### Set task
Quote exactly, and only, the lines from the one with "Continue the Blender" down to the one with "(.09, .07, .05), .034)", both included.

== Exercise inputs

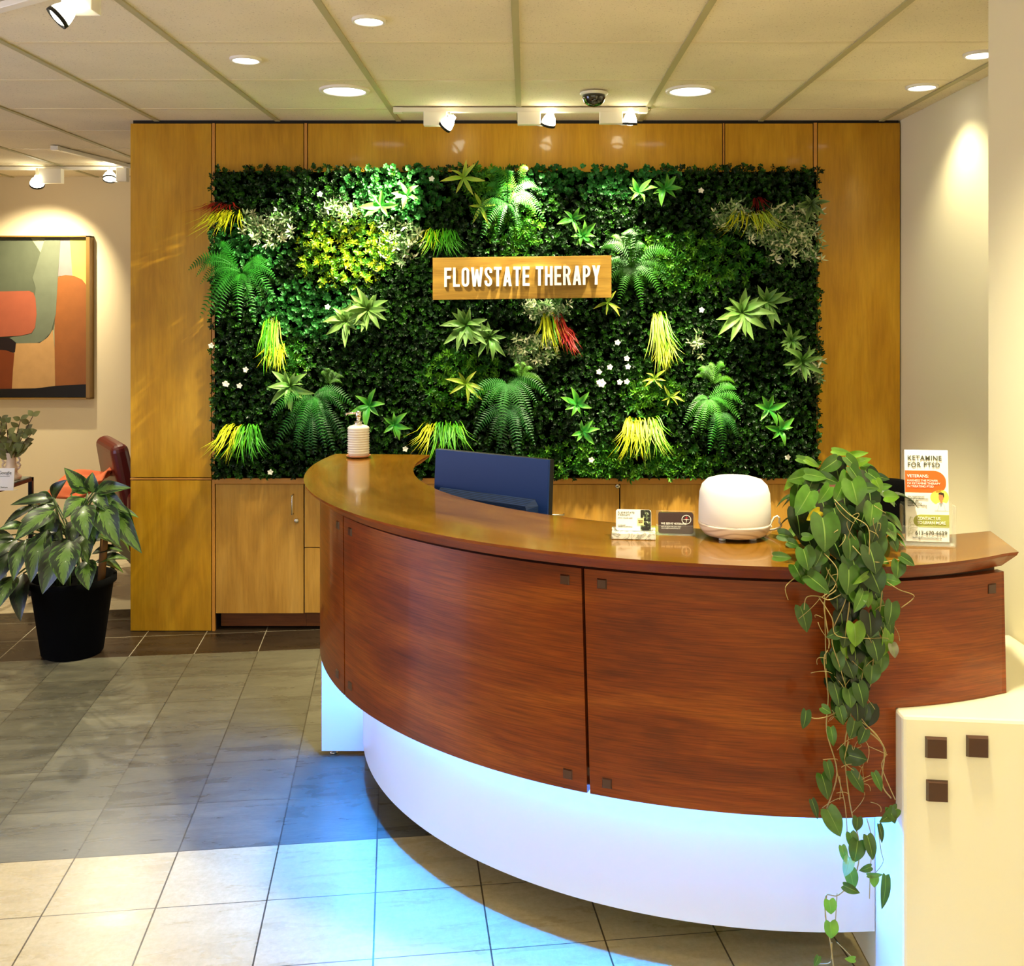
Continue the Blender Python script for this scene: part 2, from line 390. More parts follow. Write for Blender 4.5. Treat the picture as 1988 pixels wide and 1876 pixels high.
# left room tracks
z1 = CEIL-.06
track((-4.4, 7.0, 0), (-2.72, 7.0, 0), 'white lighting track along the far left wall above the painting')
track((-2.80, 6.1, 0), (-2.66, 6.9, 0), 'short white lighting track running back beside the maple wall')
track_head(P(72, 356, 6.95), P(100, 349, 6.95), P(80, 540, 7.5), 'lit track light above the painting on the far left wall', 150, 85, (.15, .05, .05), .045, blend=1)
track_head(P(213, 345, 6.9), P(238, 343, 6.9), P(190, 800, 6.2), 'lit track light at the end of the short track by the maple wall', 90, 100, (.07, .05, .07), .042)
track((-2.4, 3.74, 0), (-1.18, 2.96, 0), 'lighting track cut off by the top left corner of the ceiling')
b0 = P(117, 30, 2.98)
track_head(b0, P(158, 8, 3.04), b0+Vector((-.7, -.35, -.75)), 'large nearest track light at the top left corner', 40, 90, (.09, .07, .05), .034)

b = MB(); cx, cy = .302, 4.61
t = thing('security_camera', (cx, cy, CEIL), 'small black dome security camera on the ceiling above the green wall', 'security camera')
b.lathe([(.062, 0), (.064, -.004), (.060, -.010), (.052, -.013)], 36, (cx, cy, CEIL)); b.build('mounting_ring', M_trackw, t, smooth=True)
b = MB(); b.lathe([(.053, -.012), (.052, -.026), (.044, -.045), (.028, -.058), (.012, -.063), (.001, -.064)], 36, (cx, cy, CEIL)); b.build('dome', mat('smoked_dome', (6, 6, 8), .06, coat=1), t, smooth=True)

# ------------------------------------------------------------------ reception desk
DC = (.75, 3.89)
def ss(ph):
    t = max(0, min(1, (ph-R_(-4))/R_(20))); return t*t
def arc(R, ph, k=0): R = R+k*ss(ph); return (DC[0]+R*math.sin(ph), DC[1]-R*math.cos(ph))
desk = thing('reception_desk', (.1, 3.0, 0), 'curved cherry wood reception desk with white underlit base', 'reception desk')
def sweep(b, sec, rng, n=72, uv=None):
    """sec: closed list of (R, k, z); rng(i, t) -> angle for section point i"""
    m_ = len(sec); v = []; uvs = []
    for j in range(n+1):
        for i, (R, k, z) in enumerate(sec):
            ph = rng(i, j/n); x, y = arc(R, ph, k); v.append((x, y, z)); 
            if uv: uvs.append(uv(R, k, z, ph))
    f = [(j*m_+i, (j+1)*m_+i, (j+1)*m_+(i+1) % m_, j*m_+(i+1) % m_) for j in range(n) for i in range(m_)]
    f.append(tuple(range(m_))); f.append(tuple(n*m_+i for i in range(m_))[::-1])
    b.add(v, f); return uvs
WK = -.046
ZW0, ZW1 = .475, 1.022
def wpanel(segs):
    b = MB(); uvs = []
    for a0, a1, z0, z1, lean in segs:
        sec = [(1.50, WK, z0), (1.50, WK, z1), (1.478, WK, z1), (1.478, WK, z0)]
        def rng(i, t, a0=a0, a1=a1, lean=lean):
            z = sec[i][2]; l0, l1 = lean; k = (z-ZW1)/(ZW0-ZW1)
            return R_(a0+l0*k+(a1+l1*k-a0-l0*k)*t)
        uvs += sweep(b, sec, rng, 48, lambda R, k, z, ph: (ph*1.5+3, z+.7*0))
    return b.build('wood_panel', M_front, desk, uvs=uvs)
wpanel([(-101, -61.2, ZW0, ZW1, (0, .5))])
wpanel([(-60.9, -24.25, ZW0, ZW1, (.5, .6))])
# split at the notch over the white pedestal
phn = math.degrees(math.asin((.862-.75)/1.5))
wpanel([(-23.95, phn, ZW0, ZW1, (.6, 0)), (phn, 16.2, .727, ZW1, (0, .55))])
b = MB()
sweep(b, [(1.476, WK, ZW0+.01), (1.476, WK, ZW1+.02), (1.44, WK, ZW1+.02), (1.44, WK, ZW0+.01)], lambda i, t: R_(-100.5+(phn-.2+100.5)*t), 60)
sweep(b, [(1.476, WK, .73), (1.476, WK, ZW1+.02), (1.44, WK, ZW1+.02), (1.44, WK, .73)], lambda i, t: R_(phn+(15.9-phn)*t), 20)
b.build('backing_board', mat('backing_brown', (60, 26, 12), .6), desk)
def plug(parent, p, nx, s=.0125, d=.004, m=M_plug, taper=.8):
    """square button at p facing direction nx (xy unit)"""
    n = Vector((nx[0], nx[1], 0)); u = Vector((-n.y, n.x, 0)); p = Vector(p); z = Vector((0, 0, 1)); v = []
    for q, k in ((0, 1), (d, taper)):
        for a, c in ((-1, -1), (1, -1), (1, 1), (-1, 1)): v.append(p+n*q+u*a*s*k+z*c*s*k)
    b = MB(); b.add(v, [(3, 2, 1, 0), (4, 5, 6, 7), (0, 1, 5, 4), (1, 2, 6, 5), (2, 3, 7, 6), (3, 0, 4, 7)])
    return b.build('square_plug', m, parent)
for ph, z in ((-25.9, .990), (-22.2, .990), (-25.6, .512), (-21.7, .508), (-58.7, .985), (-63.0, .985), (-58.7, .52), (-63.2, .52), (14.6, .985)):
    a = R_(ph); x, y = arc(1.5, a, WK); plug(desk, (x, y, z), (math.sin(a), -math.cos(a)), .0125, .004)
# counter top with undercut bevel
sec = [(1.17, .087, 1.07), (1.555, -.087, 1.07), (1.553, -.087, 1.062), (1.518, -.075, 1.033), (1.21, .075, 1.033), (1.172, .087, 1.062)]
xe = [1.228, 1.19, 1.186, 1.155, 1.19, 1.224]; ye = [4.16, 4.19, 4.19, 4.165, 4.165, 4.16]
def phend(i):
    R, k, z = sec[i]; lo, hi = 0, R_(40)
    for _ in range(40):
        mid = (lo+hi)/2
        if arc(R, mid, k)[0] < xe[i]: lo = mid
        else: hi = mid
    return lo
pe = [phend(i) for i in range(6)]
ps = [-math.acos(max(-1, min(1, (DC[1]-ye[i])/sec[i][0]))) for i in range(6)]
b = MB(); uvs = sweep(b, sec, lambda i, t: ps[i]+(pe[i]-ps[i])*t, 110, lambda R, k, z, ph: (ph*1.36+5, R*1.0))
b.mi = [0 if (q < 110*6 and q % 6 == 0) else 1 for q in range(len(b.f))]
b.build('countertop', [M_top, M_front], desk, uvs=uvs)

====
== Exercise inputs

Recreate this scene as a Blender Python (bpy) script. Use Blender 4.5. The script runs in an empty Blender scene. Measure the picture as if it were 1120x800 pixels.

====
== Exercise inputs

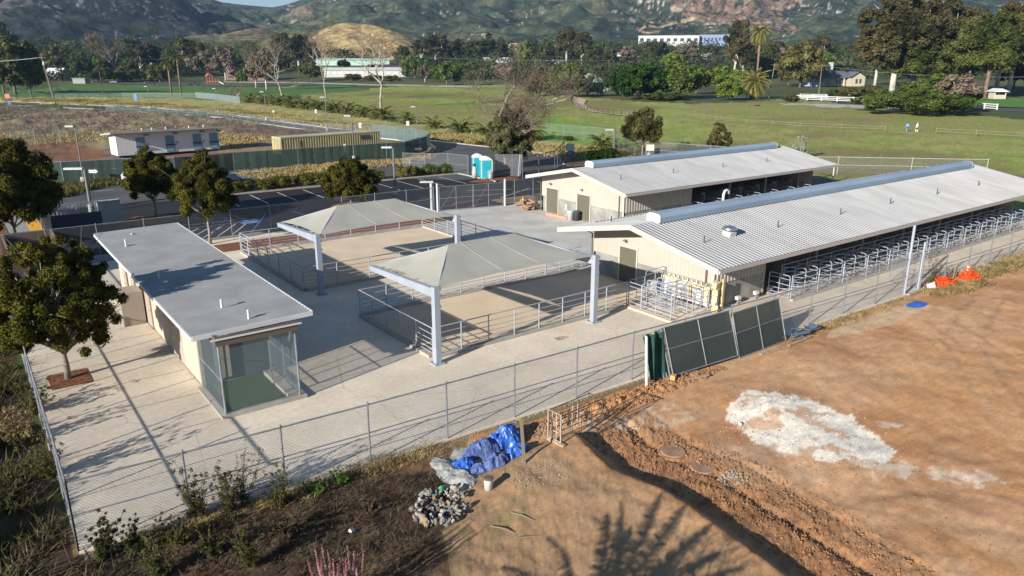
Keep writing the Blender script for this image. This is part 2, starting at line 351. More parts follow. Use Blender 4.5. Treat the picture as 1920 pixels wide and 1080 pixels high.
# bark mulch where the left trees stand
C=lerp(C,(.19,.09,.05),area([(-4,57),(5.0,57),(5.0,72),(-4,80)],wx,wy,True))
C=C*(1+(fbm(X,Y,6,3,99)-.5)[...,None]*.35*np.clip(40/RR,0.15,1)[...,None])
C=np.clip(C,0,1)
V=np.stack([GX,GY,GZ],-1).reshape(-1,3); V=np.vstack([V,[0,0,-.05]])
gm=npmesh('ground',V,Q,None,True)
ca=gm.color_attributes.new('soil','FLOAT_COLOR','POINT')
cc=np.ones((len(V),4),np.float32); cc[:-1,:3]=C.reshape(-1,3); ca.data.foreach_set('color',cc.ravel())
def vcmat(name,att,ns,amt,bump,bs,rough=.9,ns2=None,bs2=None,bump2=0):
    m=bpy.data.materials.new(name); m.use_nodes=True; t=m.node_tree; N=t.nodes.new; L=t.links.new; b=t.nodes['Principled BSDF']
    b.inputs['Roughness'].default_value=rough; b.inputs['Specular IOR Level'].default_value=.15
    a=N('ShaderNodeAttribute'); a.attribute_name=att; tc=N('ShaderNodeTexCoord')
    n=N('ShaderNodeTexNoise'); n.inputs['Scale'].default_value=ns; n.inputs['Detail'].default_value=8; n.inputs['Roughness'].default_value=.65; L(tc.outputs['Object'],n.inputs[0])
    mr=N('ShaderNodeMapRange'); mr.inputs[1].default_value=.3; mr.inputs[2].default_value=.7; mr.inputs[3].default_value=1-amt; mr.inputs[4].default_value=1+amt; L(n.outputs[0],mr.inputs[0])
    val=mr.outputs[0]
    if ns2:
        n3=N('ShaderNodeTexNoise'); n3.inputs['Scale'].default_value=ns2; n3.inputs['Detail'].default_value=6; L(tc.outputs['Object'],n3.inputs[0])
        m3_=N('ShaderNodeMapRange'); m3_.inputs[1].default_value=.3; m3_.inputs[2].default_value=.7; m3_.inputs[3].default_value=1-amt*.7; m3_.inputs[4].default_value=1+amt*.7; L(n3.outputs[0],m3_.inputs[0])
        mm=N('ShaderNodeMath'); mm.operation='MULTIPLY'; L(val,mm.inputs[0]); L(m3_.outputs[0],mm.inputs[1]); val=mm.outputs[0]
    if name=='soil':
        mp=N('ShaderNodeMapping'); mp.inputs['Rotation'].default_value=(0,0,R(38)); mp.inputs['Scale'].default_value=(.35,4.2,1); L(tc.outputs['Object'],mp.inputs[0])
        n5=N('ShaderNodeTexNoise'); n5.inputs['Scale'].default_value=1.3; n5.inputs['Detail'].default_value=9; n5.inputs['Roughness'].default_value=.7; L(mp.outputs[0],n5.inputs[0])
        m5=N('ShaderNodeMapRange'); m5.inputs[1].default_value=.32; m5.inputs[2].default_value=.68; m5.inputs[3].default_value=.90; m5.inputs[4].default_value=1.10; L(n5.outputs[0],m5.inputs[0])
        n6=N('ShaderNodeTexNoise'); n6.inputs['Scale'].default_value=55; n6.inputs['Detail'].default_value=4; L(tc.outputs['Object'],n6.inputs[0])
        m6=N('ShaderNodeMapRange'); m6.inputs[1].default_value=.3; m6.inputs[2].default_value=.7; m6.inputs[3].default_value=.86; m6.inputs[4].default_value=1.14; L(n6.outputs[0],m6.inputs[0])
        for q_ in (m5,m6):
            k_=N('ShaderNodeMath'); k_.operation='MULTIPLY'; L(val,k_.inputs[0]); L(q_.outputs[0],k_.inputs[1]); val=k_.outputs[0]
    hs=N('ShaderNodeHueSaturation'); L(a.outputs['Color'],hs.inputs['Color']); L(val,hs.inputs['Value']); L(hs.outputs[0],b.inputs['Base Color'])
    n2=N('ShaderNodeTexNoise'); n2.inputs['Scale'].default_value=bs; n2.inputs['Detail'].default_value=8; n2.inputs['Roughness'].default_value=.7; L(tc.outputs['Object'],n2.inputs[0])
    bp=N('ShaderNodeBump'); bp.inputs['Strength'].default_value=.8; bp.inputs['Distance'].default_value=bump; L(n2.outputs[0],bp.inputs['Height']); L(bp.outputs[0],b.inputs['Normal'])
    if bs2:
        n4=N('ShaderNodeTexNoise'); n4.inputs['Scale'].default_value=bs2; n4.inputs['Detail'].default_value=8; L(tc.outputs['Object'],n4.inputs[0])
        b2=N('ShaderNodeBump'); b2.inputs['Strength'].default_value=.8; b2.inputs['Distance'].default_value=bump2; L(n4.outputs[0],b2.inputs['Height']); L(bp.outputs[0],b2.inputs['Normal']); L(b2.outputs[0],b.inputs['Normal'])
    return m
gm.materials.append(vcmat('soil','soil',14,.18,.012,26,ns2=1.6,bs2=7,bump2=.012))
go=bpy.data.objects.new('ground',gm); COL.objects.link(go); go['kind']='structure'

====

### Exercise response
Continue the Blender Python script for this scene: part 2, from line 390. More parts follow. Write for Blender 4.5. Treat the picture as 1988 pixels wide and 1876 pixels high.
# left room tracks
z1 = CEIL-.06
track((-4.4, 7.0, 0), (-2.72, 7.0, 0), 'white lighting track along the far left wall above the painting')
track((-2.80, 6.1, 0), (-2.66, 6.9, 0), 'short white lighting track running back beside the maple wall')
track_head(P(72, 356, 6.95), P(100, 349, 6.95), P(80, 540, 7.5), 'lit track light above the painting on the far left wall', 150, 85, (.15, .05, .05), .045, blend=1)
track_head(P(213, 345, 6.9), P(238, 343, 6.9), P(190, 800, 6.2), 'lit track light at the end of the short track by the maple wall', 90, 100, (.07, .05, .07), .042)
track((-2.4, 3.74, 0), (-1.18, 2.96, 0), 'lighting track cut off by the top left corner of the ceiling')
b0 = P(117, 30, 2.98)
track_head(b0, P(158, 8, 3.04), b0+Vector((-.7, -.35, -.75)), 'large nearest track light at the top left corner', 40, 90, (.09, .07, .05), .034)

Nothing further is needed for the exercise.